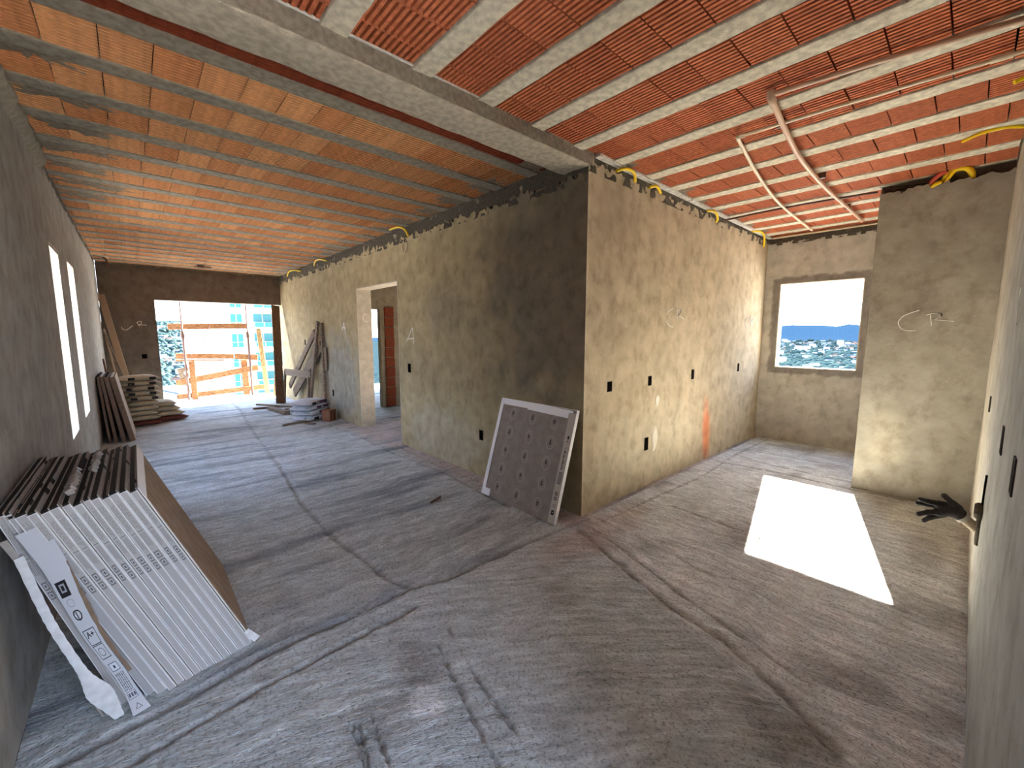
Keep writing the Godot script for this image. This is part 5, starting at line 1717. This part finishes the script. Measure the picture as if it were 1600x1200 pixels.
# ---------------------------------------------------------------- all together
func _ready() -> void:
	var cam := Camera3D.new()
	cam.name = "camera"
	cam.fov = rad_to_deg(2.0 * atan(600.0 / 648.32))
	cam.near = 0.02
	cam.far = 8000.0
	add_child(cam)
	cam.position = Vector3(0, H, 0)
	cam.rotation = Vector3(deg_to_rad(-6.7458), deg_to_rad(-42.2254), deg_to_rad(0.0442))
	cam.current = true
	var we := WorldEnvironment.new()
	we.name = "world"
	var env := Environment.new()
	env.background_mode = Environment.BG_SKY
	var sky := Sky.new()
	var sm := ProceduralSkyMaterial.new()
	sm.sky_top_color = Color(0.57, 0.69, 0.87)
	sm.sky_horizon_color = Color(0.94, 0.955, 0.97)
	sm.sky_curve = 0.18
	sm.ground_bottom_color = Color(0.35, 0.36, 0.36)
	sm.ground_horizon_color = Color(0.6, 0.63, 0.66)
	sm.sky_energy_multiplier = 1.0
	sky.sky_material = sm
	env.sky = sky
	env.tonemap_mode = Environment.TONE_MAPPER_LINEAR
	env.tonemap_exposure = 18.0
	env.sdfgi_enabled = true
	env.ssao_enabled = true
	env.ssil_enabled = true
	we.environment = env
	add_child(we)
	var sun := DirectionalLight3D.new()
	sun.name = "sun"
	sun.light_color = Color(1.0, 0.96, 0.90)
	sun.light_energy = 2.9
	sun.light_angular_distance = 0.5
	sun.shadow_enabled = true
	sun.sky_mode = DirectionalLight3D.SKY_MODE_LIGHT_ONLY
	add_child(sun)
	sun.look_at_from_position(Vector3.ZERO, Vector3(-1.763, -1.0, 0.423))

	for q in [[n_small, 0.01, 1, 3], [n_mid, 0.01, 2, 4], [n_big, 0.01, 3, 3], [n_jag, 0.05, 4, 2]]:
		q[0].frequency = q[1]
		q[0].seed = q[2]
		q[0].fractal_octaves = q[3]
		q[0].noise_type = FastNoiseLite.TYPE_SIMPLEX_SMOOTH
	setup_materials()
	build_floor()
	build_walls()
	build_ceiling()
	build_land()
	build_tower()
	build_balcony()
	build_tile_stack()
	build_leaning_box()
	build_far_boards()
	build_bags()
	build_timber()
	build_pipes()
	build_glove()
	build_boxes()
	build_marks()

------------------------------------

Exercise goal. Give every line back word for word and leave the pictures out.

Solution below.
Keep writing the Godot script for this image. This is part 5, starting at line 1717. This part finishes the script. Measure the picture as if it were 1600x1200 pixels.
# ---------------------------------------------------------------- all together
func _ready() -> void:
	var cam := Camera3D.new()
	cam.name = "camera"
	cam.fov = rad_to_deg(2.0 * atan(600.0 / 648.32))
	cam.near = 0.02
	cam.far = 8000.0
	add_child(cam)
	cam.position = Vector3(0, H, 0)
	cam.rotation = Vector3(deg_to_rad(-6.7458), deg_to_rad(-42.2254), deg_to_rad(0.0442))
	cam.current = true
	var we := WorldEnvironment.new()
	we.name = "world"
	var env := Environment.new()
	env.background_mode = Environment.BG_SKY
	var sky := Sky.new()
	var sm := ProceduralSkyMaterial.new()
	sm.sky_top_color = Color(0.57, 0.69, 0.87)
	sm.sky_horizon_color = Color(0.94, 0.955, 0.97)
	sm.sky_curve = 0.18
	sm.ground_bottom_color = Color(0.35, 0.36, 0.36)
	sm.ground_horizon_color = Color(0.6, 0.63, 0.66)
	sm.sky_energy_multiplier = 1.0
	sky.sky_material = sm
	env.sky = sky
	env.tonemap_mode = Environment.TONE_MAPPER_LINEAR
	env.tonemap_exposure = 18.0
	env.sdfgi_enabled = true
	env.ssao_enabled = true
	env.ssil_enabled = true
	we.environment = env
	add_child(we)
	var sun := DirectionalLight3D.new()
	sun.name = "sun"
	sun.light_color = Color(1.0, 0.96, 0.90)
	sun.light_energy = 2.9
	sun.light_angular_distance = 0.5
	sun.shadow_enabled = true
	sun.sky_mode = DirectionalLight3D.SKY_MODE_LIGHT_ONLY
	add_child(sun)
	sun.look_at_from_position(Vector3.ZERO, Vector3(-1.763, -1.0, 0.423))

	for q in [[n_small, 0.01, 1, 3], [n_mid, 0.01, 2, 4], [n_big, 0.01, 3, 3], [n_jag, 0.05, 4, 2]]:
		q[0].frequency = q[1]
		q[0].seed = q[2]
		q[0].fractal_octaves = q[3]
		q[0].noise_type = FastNoiseLite.TYPE_SIMPLEX_SMOOTH
	setup_materials()
	build_floor()
	build_walls()
	build_ceiling()
	build_land()
	build_tower()
	build_balcony()
	build_tile_stack()
	build_leaning_box()
	build_far_boards()
	build_bags()
	build_timber()
	build_pipes()
	build_glove()
	build_boxes()
	build_marks()